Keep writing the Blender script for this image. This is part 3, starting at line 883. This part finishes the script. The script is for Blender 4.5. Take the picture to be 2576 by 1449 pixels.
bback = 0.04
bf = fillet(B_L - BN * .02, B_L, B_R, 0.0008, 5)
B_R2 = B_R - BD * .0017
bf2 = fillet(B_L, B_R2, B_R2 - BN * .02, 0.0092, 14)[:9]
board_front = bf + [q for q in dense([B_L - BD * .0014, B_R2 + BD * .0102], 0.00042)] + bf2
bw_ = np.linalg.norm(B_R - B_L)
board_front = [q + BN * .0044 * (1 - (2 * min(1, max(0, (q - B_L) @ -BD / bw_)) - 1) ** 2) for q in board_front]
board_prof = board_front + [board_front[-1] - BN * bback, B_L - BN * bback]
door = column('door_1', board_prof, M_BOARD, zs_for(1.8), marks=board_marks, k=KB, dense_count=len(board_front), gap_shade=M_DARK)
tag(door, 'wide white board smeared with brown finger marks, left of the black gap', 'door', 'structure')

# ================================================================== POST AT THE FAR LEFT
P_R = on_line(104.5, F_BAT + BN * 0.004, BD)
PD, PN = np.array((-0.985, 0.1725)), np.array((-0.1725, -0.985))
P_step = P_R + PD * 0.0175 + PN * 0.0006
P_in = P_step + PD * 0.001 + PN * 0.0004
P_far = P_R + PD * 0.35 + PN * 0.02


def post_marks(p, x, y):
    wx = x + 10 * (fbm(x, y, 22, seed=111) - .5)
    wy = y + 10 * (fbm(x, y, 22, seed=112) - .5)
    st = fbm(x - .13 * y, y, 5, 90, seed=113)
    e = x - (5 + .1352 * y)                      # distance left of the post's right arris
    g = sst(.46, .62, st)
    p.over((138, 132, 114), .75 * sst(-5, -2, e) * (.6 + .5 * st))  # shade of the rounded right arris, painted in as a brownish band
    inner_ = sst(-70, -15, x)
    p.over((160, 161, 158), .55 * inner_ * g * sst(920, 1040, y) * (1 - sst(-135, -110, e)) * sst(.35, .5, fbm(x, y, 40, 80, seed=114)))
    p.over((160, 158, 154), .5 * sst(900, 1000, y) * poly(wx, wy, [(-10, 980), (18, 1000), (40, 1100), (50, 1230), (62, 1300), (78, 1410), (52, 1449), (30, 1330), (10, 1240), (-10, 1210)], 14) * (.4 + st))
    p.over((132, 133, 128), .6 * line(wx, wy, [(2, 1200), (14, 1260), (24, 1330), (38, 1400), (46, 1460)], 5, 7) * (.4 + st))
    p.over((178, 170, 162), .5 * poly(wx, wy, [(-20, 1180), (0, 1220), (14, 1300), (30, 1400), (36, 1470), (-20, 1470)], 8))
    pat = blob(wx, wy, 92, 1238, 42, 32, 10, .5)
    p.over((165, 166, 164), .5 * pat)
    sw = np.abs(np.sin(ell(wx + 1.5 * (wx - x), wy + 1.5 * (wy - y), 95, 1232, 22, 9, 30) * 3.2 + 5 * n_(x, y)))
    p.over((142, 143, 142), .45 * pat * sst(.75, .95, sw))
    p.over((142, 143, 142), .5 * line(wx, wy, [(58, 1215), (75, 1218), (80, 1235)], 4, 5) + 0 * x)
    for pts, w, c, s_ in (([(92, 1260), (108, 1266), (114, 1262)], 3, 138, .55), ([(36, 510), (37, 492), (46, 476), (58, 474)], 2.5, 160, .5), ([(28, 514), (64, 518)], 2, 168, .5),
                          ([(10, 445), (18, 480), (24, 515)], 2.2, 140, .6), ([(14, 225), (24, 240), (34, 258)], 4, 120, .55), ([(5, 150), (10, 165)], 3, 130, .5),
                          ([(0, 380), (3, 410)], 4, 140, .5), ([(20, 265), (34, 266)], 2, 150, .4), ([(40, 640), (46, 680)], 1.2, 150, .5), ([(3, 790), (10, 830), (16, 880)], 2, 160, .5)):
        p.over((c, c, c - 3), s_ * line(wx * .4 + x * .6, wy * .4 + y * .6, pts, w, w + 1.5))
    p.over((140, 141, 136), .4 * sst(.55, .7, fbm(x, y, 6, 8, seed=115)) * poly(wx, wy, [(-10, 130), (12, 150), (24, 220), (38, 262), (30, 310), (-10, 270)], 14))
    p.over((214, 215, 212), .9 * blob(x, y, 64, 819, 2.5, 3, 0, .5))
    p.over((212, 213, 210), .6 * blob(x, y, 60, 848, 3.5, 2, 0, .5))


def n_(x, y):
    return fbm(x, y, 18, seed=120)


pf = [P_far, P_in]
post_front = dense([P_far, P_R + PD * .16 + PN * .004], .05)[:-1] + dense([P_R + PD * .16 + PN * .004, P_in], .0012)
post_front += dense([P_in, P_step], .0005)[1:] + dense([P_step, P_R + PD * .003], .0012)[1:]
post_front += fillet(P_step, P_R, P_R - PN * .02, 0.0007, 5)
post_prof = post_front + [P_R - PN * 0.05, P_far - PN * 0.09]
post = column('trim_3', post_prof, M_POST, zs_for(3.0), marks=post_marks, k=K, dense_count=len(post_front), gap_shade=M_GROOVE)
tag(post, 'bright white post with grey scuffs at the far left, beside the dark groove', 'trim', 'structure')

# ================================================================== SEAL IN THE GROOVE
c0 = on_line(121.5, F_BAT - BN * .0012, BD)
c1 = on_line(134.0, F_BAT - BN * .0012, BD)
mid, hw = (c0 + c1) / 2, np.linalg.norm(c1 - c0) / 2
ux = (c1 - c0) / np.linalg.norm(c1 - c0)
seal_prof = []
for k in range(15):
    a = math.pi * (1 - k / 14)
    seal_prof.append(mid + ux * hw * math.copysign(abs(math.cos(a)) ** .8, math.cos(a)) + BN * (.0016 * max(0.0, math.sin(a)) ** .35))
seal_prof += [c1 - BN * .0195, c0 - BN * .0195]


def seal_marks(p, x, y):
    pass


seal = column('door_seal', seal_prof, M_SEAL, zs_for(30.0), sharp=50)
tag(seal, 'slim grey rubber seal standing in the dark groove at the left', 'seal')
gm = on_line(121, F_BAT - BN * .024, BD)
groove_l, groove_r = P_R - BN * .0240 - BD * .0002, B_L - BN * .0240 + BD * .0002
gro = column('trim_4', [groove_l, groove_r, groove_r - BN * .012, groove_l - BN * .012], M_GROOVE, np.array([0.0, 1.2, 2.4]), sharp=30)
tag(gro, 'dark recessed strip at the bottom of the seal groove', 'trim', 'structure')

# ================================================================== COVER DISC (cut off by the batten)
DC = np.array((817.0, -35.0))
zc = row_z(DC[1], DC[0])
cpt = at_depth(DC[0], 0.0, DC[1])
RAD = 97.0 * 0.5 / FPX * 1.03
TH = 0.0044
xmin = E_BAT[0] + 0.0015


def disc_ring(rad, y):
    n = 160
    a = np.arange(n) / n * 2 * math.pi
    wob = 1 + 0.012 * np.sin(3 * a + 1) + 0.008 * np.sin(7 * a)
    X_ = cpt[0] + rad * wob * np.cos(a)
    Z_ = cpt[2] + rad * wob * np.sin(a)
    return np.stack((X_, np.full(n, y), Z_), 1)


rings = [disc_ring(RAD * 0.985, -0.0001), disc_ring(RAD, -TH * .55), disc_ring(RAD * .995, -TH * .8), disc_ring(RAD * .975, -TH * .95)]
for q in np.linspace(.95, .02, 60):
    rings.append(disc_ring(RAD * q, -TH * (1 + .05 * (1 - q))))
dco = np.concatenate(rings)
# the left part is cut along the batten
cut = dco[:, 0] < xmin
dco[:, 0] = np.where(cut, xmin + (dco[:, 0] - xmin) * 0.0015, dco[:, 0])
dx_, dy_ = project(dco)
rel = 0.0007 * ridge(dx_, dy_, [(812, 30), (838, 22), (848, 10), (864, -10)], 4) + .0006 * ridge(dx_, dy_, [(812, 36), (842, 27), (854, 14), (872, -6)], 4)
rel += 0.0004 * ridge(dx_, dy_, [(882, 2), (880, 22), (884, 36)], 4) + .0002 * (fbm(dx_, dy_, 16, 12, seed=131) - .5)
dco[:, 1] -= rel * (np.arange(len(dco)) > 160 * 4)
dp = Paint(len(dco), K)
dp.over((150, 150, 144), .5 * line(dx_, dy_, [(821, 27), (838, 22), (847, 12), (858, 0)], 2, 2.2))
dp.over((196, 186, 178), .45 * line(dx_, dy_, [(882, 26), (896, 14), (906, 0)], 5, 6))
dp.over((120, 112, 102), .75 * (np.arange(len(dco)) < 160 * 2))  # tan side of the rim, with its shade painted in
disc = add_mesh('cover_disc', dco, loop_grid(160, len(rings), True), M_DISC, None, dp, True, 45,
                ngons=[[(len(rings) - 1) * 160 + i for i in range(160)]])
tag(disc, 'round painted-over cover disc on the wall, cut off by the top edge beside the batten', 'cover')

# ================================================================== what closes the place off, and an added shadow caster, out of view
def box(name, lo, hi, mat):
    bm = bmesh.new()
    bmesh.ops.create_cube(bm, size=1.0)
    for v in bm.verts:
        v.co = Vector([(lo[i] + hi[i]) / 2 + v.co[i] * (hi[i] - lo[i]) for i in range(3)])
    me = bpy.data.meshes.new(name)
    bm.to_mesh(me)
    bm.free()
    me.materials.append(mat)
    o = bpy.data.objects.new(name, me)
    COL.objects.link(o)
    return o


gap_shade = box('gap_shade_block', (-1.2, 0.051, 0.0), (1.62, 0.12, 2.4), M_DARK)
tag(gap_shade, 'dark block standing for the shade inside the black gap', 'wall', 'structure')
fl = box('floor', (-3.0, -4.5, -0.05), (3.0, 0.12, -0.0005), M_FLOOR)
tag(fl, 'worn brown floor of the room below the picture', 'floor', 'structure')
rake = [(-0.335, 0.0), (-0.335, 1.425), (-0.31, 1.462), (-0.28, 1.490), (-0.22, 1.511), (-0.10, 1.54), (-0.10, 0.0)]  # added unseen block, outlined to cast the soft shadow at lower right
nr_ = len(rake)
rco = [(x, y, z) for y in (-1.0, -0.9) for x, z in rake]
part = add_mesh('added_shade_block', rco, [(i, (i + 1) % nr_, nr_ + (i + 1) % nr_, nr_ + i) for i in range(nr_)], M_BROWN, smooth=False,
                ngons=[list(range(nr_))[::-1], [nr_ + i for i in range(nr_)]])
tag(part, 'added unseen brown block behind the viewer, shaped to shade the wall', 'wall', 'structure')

#####

Please print the material above exactly as it appears, from its first line through the line containing "P_far = P_R + PD * 0.35 + PN * 0.02", inclusive, and stop there.

Keep writing the Blender script for this image. This is part 3, starting at line 883. This part finishes the script. The script is for Blender 4.5. Take the picture to be 2576 by 1449 pixels.
bback = 0.04
bf = fillet(B_L - BN * .02, B_L, B_R, 0.0008, 5)
B_R2 = B_R - BD * .0017
bf2 = fillet(B_L, B_R2, B_R2 - BN * .02, 0.0092, 14)[:9]
board_front = bf + [q for q in dense([B_L - BD * .0014, B_R2 + BD * .0102], 0.00042)] + bf2
bw_ = np.linalg.norm(B_R - B_L)
board_front = [q + BN * .0044 * (1 - (2 * min(1, max(0, (q - B_L) @ -BD / bw_)) - 1) ** 2) for q in board_front]
board_prof = board_front + [board_front[-1] - BN * bback, B_L - BN * bback]
door = column('door_1', board_prof, M_BOARD, zs_for(1.8), marks=board_marks, k=KB, dense_count=len(board_front), gap_shade=M_DARK)
tag(door, 'wide white board smeared with brown finger marks, left of the black gap', 'door', 'structure')

# ================================================================== POST AT THE FAR LEFT
P_R = on_line(104.5, F_BAT + BN * 0.004, BD)
PD, PN = np.array((-0.985, 0.1725)), np.array((-0.1725, -0.985))
P_step = P_R + PD * 0.0175 + PN * 0.0006
P_in = P_step + PD * 0.001 + PN * 0.0004
P_far = P_R + PD * 0.35 + PN * 0.02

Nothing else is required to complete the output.